Shining Light Awards

The Shining Light Awards (SLA) were first launched in 1996 in South Africa to provide support for the future of the South African jewellery industry by helping to develop technical and design skills of South African designers, as well as an ethos for South African jewellery design. 

The competition was extended to Namibia and Botswana in 2007, but was only launched in Namibia in 2008 to establish a platform for creating opportunities for further value addition activities in the Namibian diamond industry. Through the Shining Light Awards competition, the NDTC has pioneered the way for Sightholders, the sponsors of the collection pieces, local manufacturers and designers to collaborate in producing innovative and progressive jewellery design work.

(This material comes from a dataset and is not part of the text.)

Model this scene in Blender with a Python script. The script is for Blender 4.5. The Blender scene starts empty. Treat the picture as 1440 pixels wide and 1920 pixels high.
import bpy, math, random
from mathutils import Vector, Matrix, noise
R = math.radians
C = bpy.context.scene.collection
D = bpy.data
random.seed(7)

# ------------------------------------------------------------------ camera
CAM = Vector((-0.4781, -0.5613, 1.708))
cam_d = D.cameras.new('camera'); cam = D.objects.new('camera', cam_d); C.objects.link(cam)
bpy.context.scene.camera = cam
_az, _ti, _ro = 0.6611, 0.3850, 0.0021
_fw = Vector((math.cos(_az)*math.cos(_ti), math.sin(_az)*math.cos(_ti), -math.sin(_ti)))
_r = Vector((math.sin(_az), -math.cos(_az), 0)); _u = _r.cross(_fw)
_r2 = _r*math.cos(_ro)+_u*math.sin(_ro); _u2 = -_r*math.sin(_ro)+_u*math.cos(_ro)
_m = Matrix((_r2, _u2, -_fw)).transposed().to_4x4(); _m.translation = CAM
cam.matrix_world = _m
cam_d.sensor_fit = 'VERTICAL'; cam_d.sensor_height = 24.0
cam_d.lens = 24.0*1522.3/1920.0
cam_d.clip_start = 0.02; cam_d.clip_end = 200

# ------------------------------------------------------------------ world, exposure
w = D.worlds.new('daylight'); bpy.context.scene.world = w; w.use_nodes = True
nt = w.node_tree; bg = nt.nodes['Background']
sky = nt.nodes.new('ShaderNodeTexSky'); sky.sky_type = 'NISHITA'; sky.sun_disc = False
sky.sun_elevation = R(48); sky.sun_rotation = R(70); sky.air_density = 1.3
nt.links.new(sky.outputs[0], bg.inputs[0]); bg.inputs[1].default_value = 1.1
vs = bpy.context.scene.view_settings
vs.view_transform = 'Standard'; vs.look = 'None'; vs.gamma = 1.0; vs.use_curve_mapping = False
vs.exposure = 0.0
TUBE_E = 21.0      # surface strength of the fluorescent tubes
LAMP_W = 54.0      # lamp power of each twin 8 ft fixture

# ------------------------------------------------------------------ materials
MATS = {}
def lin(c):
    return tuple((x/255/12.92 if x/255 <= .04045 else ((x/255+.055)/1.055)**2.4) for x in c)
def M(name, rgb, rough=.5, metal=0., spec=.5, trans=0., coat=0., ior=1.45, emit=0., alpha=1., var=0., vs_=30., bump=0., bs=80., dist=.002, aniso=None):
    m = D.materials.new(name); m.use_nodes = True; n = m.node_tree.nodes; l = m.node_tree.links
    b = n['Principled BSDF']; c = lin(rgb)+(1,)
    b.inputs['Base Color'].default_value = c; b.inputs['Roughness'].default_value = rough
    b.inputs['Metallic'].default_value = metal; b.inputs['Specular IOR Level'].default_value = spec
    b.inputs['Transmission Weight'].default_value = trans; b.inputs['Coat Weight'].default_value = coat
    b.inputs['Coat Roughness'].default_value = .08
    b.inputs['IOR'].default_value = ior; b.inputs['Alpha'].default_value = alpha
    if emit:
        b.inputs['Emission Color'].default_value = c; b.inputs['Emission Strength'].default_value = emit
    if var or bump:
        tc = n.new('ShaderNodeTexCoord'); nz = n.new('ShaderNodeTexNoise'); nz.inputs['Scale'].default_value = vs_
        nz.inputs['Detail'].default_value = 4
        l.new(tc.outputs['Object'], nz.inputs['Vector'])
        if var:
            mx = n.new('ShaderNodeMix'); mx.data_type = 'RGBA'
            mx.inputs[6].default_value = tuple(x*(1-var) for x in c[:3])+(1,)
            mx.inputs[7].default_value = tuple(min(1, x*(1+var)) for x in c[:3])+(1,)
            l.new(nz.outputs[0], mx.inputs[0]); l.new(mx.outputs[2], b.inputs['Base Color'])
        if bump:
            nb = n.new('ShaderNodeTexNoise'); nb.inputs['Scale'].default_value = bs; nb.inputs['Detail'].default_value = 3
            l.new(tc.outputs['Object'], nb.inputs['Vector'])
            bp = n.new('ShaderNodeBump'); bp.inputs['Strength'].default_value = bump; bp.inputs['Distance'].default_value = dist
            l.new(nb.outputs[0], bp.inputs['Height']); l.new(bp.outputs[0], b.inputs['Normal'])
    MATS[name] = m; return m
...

The inaugural competition was a great success with over 60 original design entries of which five (5) where chosen as the finalists and manufactured in partnership with NDTC Sightholders as the sponsors. Andre Canto was announced as overall winner of 2008/09 edition at a glittering event in February 2009.

The second NDTC SLA competition (2010/12) was officially launched in November 2009 with over 87 entries received. Various information sessions on the competition were held at different institutions in Windhoek and across a number of towns in Namibia such as Otjiwarongo, Tsumeb and Ongwediva.

A team of independent judges, both international and local, chose 10 designs as the finalists. These designs were manufactured into jewellery pieces once again in partnership with NDTC Sightholders as sponsors for the pieces. Richard-Lee Shoombe, a student at the Arts Performance Centre (APC) in Tsumeb won the overall prize for his design at a red carpet event in Windhoek on 17 February 2011.

The current competition has attracted a record entry of 103 designs of which six (6) made it as the finalists.

The Competition Process

The SLA competition runs over a two-year period. In the first year, the competition begins with the launch of a theme. The theme guides designers in their creations as they interpret and express their understanding of the theme and how it can be applied in the design.

The SLA team then holds theme presentations to potential designers to explain the competition guidelines and what is expected of them.

Once the presentations are complete, a design workshop is arranged where designers are introduced to the processes of the competition which include presentations by various speakers on the following topics:

  • The fashion industry,
  • Entrepreneurship
  • The recovery of rough diamonds
  • The sorting of rough diamonds
  • The pricing and selling of rough diamonds
  • The marketing of polished diamonds and the retail side of the diamond jewellery business and lastly the manufacturing of jewellery.

After all these information sessions, designers are then requested to send in their designs. The designs are received and put through a preliminary judging process from which a certain number of designs are selected for manufacture into jewellery.

The selected designs are presented to NDTC Sightholders who offer to sponsor the manufacturing of the design pieces. When all the pieces have been allocated a sponsor, sponsors are then given a few months to manufacture the diamond jewellery pieces, a process which involves the designers as well.

Upon completion of the manufacturing process, the diamond jewellery pieces are handed over to the NDTC. The jewellery pieces are then taken through the final judging process, after which they travel to South Africa for the Southern African SLA catalogue photo-shoot with models.

Namibian pieces join jewellery pieces from South Africa and Botswana (which together form part of the Southern African collection) and travel to various fashion shows and glittering events across Southern Africa, the Middle East and Asia. The SLA catalogue travels with the pieces wherever they go.

Official launch of the Namibian collection and the Shining Light Awards

At the beginning of the second year of the competition, the Namibian diamond jewellery pieces return home for an official launch event where the overall winner is also announced. At the same event, a designated art school or educational institution receives an educational grant towards the development of that institution’s art department, to encourage more students to take up jewellery design. To date, the Katutura Community Arts Centre has received N$ 20 000 and the Tsumeb Arts Performance Centre, a grant worth N$ 30 000 which went towards the purchase of materials for the centre.

Due to their popularity, the pieces are regularly booked by various shows and institutions from all over the world including the Miss Namibia pageant, therefore, the pieces continue on their journey across the globe until the end of the year when the next edition of the SLA is announced.

In an effort to diversify the SLA, NDTC introduced the inaugural NDTC Shining Light Awards Model Search on the 27th June 2012. The model search aims to provide a unique opportunity for Namibian women from across the country to take part in a first of its kind model search and showcase their talents.

The Model Search prompted 160 young Namibian ladies to come for casting. Four models were selected out of this group and will feature in the 2012/13 catalogue and all the SLA promotional material for the current edition of the competition. The four models will travel to South Africa for shoots with the jewellery pieces at the beginning of this year’s spring.